No shouting, an orderly queue of speakers, precise questions with little rhetorical bluster: what’s not to like about the virtual parliament? Well, a lot, actually.
Some have heralded the first online parliament as the moment a dusty institution connected to the twenty-first century. But while the experiment has been an administrative triumph so far, we must be wary of accepting online voting or virtual debates as ‘the new normal’.
It’s not hard to imagine how the argument will run; indeed the SNP’s Angus MacNeil has already begun to make the case: debating and voting online is more civil; it’s cheaper since MPs don’t have to travel from their constituency so much; and what’s more, reduced transport means it’s better for the environment.
These arguments must be resisted – not only on technical grounds, but for the sake of the quality of our democracy, which has a functioning, in-person parliament at its heart.
But first to those technical problems. Take online voting. Most obviously, there is an immediate epistemic concern that arises when votes are taken from behind a screen – how do we know who has pressed the button? It’s easy to envisage a situation where a busy MP is tempted to instruct an aide to perform the duty. A minor concern? Perhaps, but constitutionally seismic – particularly if something goes wrong. Then there’s the small question of securing the tech, staying one step ahead of those that would wish to hack or compromise it. Government by Zoom was quickly adopted, only to have the tech exposed as far from secure. To upload our democracy online in an era of growing cyberwarfare would be to voluntarily create a weakness in our armour, a route by which to target us – not to mention a system conspiracists would weaponise to cast doubt over the legitimacy of the democratic decisions parliament takes.
What’s more, while moving away from ‘stuffy’ Westminster towards the glittering promise of digital technology will likely be framed as a progressive move, ironically it risks being just the opposite, entrenching regional inequalities rather than alleviating them. By hosting debates and votes online, an immense trust is placed in the quality of an internet connection. And, as we’ve already seen from some juddery select committee hearings and debate no-shows, internet provision differs vastly across the country. For example, North Herefordshire has half the average download speed of Islington North, with 31% of the constituency unable to access ‘decent broadband’ according to Ofcom, compared to 13% in the London seat.
A crackly connection might not seem like a constitutional problem, but by allowing the voters of Islington North a better – or at least fuller, clearer – hearing than those of North Herefordshire, we risk privileging the voice of one constituency over another, skewing the system towards those urban places with greater digital infrastructure and exacerbating divides the government is trying to close. The quality of our democracy would suffer as a result.
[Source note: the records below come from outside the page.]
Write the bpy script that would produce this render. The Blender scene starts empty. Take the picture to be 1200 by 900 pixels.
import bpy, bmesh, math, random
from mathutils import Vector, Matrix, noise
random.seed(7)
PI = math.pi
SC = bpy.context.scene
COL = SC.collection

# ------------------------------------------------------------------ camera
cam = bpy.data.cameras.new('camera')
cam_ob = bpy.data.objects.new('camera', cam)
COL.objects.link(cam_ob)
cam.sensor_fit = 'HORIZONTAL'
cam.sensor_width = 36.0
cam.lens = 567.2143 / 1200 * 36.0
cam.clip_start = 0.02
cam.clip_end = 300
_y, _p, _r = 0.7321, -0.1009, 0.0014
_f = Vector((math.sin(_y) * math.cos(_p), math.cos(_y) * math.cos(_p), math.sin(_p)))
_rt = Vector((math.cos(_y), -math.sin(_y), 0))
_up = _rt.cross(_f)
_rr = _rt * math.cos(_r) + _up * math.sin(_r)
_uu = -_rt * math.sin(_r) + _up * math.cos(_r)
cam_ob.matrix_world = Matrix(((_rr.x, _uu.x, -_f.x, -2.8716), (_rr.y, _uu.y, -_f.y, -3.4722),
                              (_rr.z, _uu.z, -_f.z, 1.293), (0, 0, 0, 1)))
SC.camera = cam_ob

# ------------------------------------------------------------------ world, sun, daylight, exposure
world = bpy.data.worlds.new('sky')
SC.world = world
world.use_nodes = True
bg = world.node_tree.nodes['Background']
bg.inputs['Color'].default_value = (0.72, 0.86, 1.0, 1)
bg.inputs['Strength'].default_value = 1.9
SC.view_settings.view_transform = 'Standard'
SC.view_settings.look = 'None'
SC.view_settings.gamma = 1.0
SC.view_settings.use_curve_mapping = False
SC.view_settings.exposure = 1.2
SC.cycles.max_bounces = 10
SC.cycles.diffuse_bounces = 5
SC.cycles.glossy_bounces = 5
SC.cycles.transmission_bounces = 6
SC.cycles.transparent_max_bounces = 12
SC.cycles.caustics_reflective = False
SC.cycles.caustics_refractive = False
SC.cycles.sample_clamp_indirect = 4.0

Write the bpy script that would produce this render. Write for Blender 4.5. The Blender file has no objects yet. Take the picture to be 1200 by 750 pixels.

But even if we assume that a perfectly fail-safe, secure, glitch-free system was eventually built, supported by super-fast broadband across every constituency – the case for a virtual parliament would still be shaky.
One of the ripest political clichés of recent years is that ‘place matters’. But the place that arguably matters most in our national life is often misunderstood.
While parliament can feel stuffy, anachronistic and frankly juvenile at times, there is much to be said for the importance of its theatrical design. For no matter how many times Keir Starmer is described as ‘forensic’, the House of Commons is not a courtroom but a debating chamber, whose cramped, atmospheric layout gives the space an intimacy and intensity which aids its democratic function. And, as we stare up MPs’ pixelated nostrils and struggle through awkward pauses and stuttered starts, that intensity, that sense of theatre has been lost – and with it part of how our democracy works.
Power is a slippery thing. In parliamentary terms it can be expressed by a number – your majority – but that measure fails to take account of the way in which a government or minister’s influence can swell or slip away over the course of a debate. For example, the atmosphere in the chamber at PMQ’s is often a good yardstick of a leader’s standing with their own MPs (whom they rely on for office), as well as an indicator of where a party’s weak spots lie. So the disrupted rhythm of a virtual parliament not only makes free-flowing debate and penetrating, well-timed interventions much harder, it strips the chamber of its proper, dramatic function, for the weight of words is measured by the context in which they are delivered.
Take the colossal, historic clash in the Budget Debate of 1852. There, as the clock passed 11pm, a sickly, slightly drunken Chancellor Benjamin Disraeli stood at the dispatch box before a packed House and fought desperately for his political life. Over the course of two hours, his voice rising above the cracks of a fierce thunderstorm, Disraeli apparently carried the motion – until a lone private member, one William Gladstone, rose to his feet at 1am and faced a raucous parliament. Quivering with righteous anger he proceeded to wrench the House from its new infatuation, landing blow after blow on Disraeli’s defences until they crumbled in the dawn light. The Government lost the debate and fell. Gladstone was installed as Chancellor. Would any of this have been possible via Zoom? I doubt it.
And although the centrality of Parliament to political life has decreased since the nineteenth century, the rhythm of parliamentary debate, staged publicly, can still see the dynamic shift back and forth, power ebb and flow as, for example, in the dramatic 2013 Syria debate.
So, while there is little doubt a temporary migration online has been necessary given the circumstances, a virtual parliament – for all the glints of modernity – could pose real problems in the future.